§ DATA ENTRIES
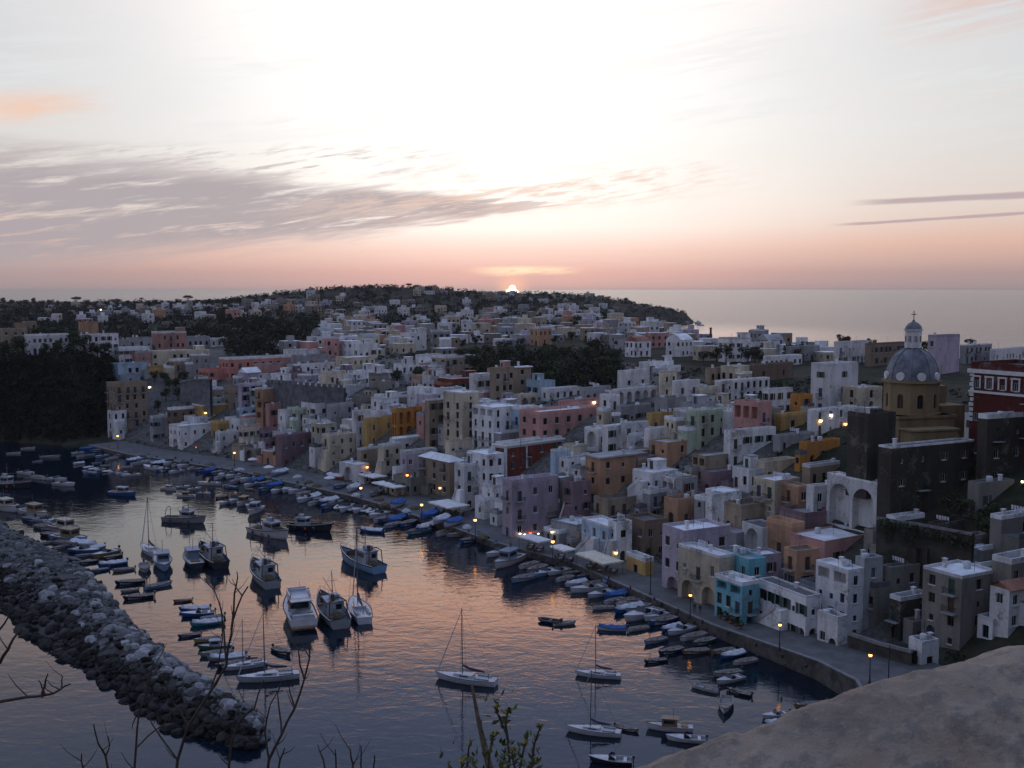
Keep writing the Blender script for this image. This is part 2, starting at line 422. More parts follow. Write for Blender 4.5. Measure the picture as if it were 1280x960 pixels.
for k in range(len(QL)-1):
    z0, z1 = zs[k], zs[k+1]
    A, B, C_, D_ = (*QL[k], z0+.08), (*QL[k+1], z1+.08), (*QI2[k+1], z1+.08), (*QI2[k], z0+.08)
    q.poly([A, B, C_, D_]); q.poly([(A[0], A[1], A[2]-.25), (B[0], B[1], B[2]-.25), B, A]); q.poly([D_, C_, (C_[0], C_[1], C_[2]-.25), (D_[0], D_[1], D_[2]-.25)])
tag(q.build("quay_kerb", kerb_m), kind='structure')
def tangent(p):
    """direction of the quay nearest to a point, smoothed"""
    acc = Vector((0, 0))
    for a, c_ in zip(QUAY[:-1], QUAY[1:]):
        mid = (a+c_)/2; w_ = 1/(((p-mid).length_squared)+300.0)**1.5
        acc += (c_-a).normalized()*w_*(c_-a).length
    return acc.normalized()
def quay_at(px, py):
    """point on the quay's top under a photo point"""
    z = 1.5
    for _ in range(4):
        p = onz(px, py, z); i = min(range(len(QUAY)), key=lambda k: (QUAY[k]-p.xy).length); z = qz(i)+.12
    return onz(px, py, z)
# ================================================================== houses
PAL = {'white': (.78, .77, .76), 'cream': (.64, .56, .42), 'pink': (.58, .31, .27), 'salmon': (.56, .25, .20), 'ochre': (.56, .36, .13), 'orange': (.56, .25, .06),
       'red': (.22, .055, .036), 'blue': (.44, .56, .66), 'turquoise': (.20, .48, .55), 'lilac': (.50, .43, .50), 'grey': (.36, .36, .36), 'tan': (.38, .30, .215),
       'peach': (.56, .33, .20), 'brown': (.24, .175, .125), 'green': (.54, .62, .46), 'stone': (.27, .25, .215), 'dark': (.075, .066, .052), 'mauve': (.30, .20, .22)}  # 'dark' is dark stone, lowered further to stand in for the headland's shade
CNAME = {'blue': 'pale blue', 'green': 'pale green', 'dark': 'dark stone', 'stone': 'bare stone', 'salmon': 'salmon pink', 'brown': 'dark brown'}
PM = {k: plaster('plaster '+k, c) for k, c in PAL.items()}
lime_roof = mat('limewashed roof', (.72, .72, .73), .85, 0, .22, .25)
grey_roof = mat('grey cement roof', (.30, .30, .30), .9, 0, .3, .25)
dark_roof = mat('dark bitumen roof', (.11, .11, .115), .9, 0, .3, .3)
tile_roof = mat('terracotta roof', (.28, .12, .075), .85, 0, .3, .6, bump=.4)
ROOFM = {'w': lime_roof, 'g': grey_roof, 'd': dark_roof, 't': tile_roof}
glass_m = mat('dark window glass', (.008, .009, .011), .15, 0, .1)
frame_ms = [mat('white window frame', (.62, .61, .58), .6), mat('brown window frame', (.13, .075, .045), .6), mat('green painted frame', (.05, .10, .075), .6), mat('blue painted frame', (.06, .11, .2), .6)]
shut_ms = [mat('grey green shutter', (.06, .085, .07), .6), mat('brown shutter', (.10, .06, .04), .6), mat('blue shutter', (.05, .085, .13), .6)]
iron_m = mat('dark iron', (.025, .025, .028), .5, .4)
door_ms = [mat('dark green door', (.035, .06, .045), .6), mat('brown door', (.075, .045, .03), .6), mat('blue door', (.035, .06, .10), .6)]
tank_m = mat('pale water tank', (.5, .52, .54), .5)
trim_m = mat('white trim', (.66, .65, .63), .8, 0, .1)
cloth_m = mat('hung washing', (.6, .6, .66), .9, objcol=False)

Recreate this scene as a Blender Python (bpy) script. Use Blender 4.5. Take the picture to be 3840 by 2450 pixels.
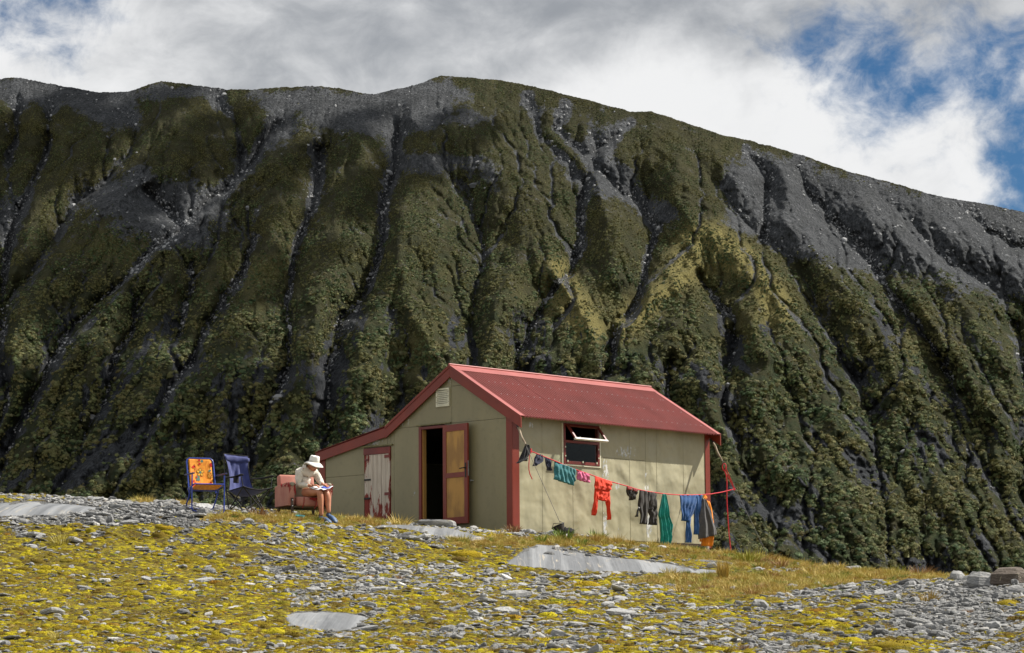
import bpy, math, random
import numpy as np
from mathutils import Matrix, Vector, Euler
random.seed(11)
SC = bpy.context.scene
for _o in list(bpy.data.objects): bpy.data.objects.remove(_o)
COL = SC.collection
R_ = math.radians
# ------------------------------------------------------------------ camera, sky, sun, exposure
FPX, PITCH, ROLL = 9864.3, .13, .008
cam_d = bpy.data.cameras.new('camera'); cam = bpy.data.objects.new('camera', cam_d); COL.objects.link(cam)
cam_d.sensor_width = 36; cam_d.lens = FPX*36/3840; cam_d.clip_start = .5; cam_d.clip_end = 20000
cam.matrix_world = Matrix.Rotation(math.pi/2+PITCH, 4, 'X') @ Matrix.Rotation(-ROLL, 4, 'Z')
SC.camera = cam
SC.render.engine = 'CYCLES'
SC.view_settings.view_transform = 'Standard'; SC.view_settings.look = 'None'
SC.view_settings.exposure = .74; SC.view_settings.gamma = 1; SC.view_settings.use_curve_mapping = False
SUN_AZ, SUN_EL = R_(18), R_(46.7)          # azimuth from +X towards +Y
SUN_DIR = Vector((math.cos(SUN_AZ)*math.cos(SUN_EL), math.sin(SUN_AZ)*math.cos(SUN_EL), math.sin(SUN_EL)))
sun_d = bpy.data.lights.new('sun', 'SUN'); sun_d.energy = 5.; sun_d.angle = R_(.53); sun_d.color = (1, .945, .86)
sun = bpy.data.objects.new('sun', sun_d); COL.objects.link(sun)
sun.rotation_euler = SUN_DIR.to_track_quat('Z', 'Y').to_euler(); sun.location = SUN_DIR*300

def px_ray(px, py):
    px = np.asarray(px, float); py = np.asarray(py, float)
    X0 = px-1920; Y0 = 1225-py
    cr, sr = math.cos(ROLL), math.sin(ROLL); c, s = math.cos(PITCH), math.sin(PITCH)
    X = (X0*cr+Y0*sr)/FPX; Z = (-X0*sr+Y0*cr)/FPX
    ry = c-Z*s; rz = s+Z*c
    return np.stack([X/ry, np.ones_like(ry), rz/ry], -1)       # scaled so that y = 1
def at(px, py, Y): return px_ray(px, py)*np.asarray(Y, float)[..., None]
def to_px(P):
    P = np.asarray(P, float); c, s = math.cos(PITCH), math.sin(PITCH)
    d = P[..., 1]*c+P[..., 2]*s; up = -P[..., 1]*s+P[..., 2]*c
    X = P[..., 0]/d*FPX; Z = up/d*FPX; cr, sr = math.cos(ROLL), math.sin(ROLL)
    return 1920+X*cr-Z*sr, 1225-(X*sr+Z*cr)

# ------------------------------------------------------------------ node helpers
class NT:
    def __init__(s, tree): s.t = tree; s.n = tree.nodes; s.l = tree.links
    def new(s, typ, **kw):
        nd = s.n.new(typ)
        for k, v in kw.items(): setattr(nd, k, v)
        return nd
    def set(s, sock, v):
        if hasattr(v, 'is_output') or isinstance(v, bpy.types.NodeSocket): s.l.new(v, sock)
        else:
            try: sock.default_value = v
            except Exception: sock.default_value = tuple(v)+(1,)
    def math(s, op, a, b=0, clamp=False):
        nd = s.new('ShaderNodeMath', operation=op, use_clamp=clamp); s.set(nd.inputs[0], a); s.set(nd.inputs[1], b); return nd.outputs[0]
    def mix(s, f, a, b, typ='MIX'):
        nd = s.new('ShaderNodeMix', data_type='RGBA', blend_type=typ)
        s.set(nd.inputs[0], f); s.set(nd.inputs[6], a); s.set(nd.inputs[7], b); return nd.outputs[2]
    def noise(s, vec, scale, detail=4, rough=.55, dist=0, out=0):
        nd = s.new('ShaderNodeTexNoise'); nd.inputs['Scale'].default_value = scale; nd.inputs['Detail'].default_value = detail
        nd.inputs['Roughness'].default_value = rough; nd.inputs['Distortion'].default_value = dist
        if vec is not None: s.l.new(vec, nd.inputs['Vector'])
        return nd.outputs[out]
    def ramp(s, f, lo, hi, a=0., b=1., smooth=True):
        nd = s.new('ShaderNodeMapRange'); nd.interpolation_type = 'SMOOTHSTEP' if smooth else 'LINEAR'
        s.set(nd.inputs[0], f); s.set(nd.inputs[1], lo); s.set(nd.inputs[2], hi); s.set(nd.inputs[3], a); s.set(nd.inputs[4], b); return nd.outputs[0]
    def scale(s, vec, sc):
        nd = s.new('ShaderNodeVectorMath', operation='MULTIPLY'); s.l.new(vec, nd.inputs[0]); nd.inputs[1].default_value = sc; return nd.outputs[0]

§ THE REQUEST
Copy out the lines in which the string "scene" appears.

§ FINAL RESULT
Recreate this scene as a Blender Python (bpy) script. Use Blender 4.5. Take the picture to be 3840 by 2450 pixels.
SC = bpy.context.scene